Hinzu kommt, dass die aggressive deutsche Exportstrategie in Europa mit einer rigiden Austeritätspolitik verbunden wurde. Gerade jenen Ländern, die sich hoch verschuldeten, wurde ein harter Sparkurs auferlegt – eine Konstellation, die Europa immer mehr auseinandertreibt. Auch zahlreiche euro­päische Regierungen kritisieren daher die deutsche Wirtschaftspolitik.

So wirkt es wenig überzeugend, wenn nun gerade aus Deutschland die Rufe nach mehr europäischer Geschlossenheit lauter werden. »Die Antwort auf ›America first‹ kann nur ›Europe united‹ lauten«, forderte die SPD-Vorsitzende Andrea Nahles nach dem Gipfel. Bislang deutet allerdings wenig darauf hin, dass die deutsche Regierungskoalition ihren bisherigen Sparkurs für ­Europa ändern möchte. Kommt es nicht nur mit den USA, sondern auch innerhalb Europas zu ökonomischen Zerwürfnissen, ist es mit dem vielgepriesenen deutschen Modell schnell vorbei. Erste Anzeichen, dass sich die Exportquoten nicht ewig steigern lassen, gibt es bereits.

Vorerst gibt sich die Bundesregierung jedoch kämpferisch. »Wir lassen uns nicht ein ums andere Mal über den Tisch ziehen, sondern wir handeln dann auch«, sagte Bundeskanzlerin Angela Merkel am Sonntagabend in ­einer Talkshow. Ab Juli will die EU Vergeltungszölle auf US-Produkte verhängen. Unter anderem sollen die Abschläge für Whisky drastisch erhöht werden. Bourbon ist eines der wichtigsten Exportprodukte des US-Bundesstaats Kentucky, wo Trump bei den Präsidentschaftswahlen über 60 Prozent der Stimmen gewann. Außerdem sollen die Zölle für Jeans und Motorräder von Harley-Davidson angehoben werden.

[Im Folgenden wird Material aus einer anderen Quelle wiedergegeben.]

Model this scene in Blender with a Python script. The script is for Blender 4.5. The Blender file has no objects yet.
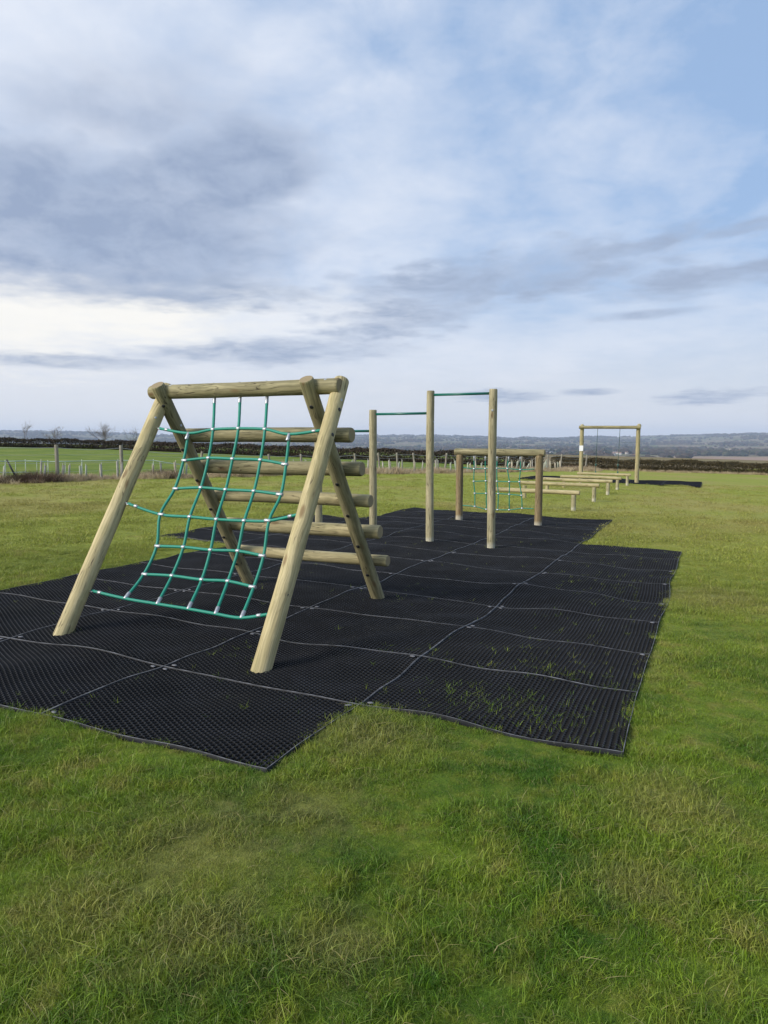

Dass Trump sich davon beeindrucken lässt, darf allerdings bezweifelt werden. Er betreibt Handelspolitik nach Regeln des Gangster-Business. Gewinnen kann nur einer, und dafür sind alle Mittel recht. Freunde, Partner oder der »alte Westen« zählen dabei nichts mehr. Wer am Ende am längeren Hebel sitzt, Europa oder die USA, ist noch längst nicht ausgemacht.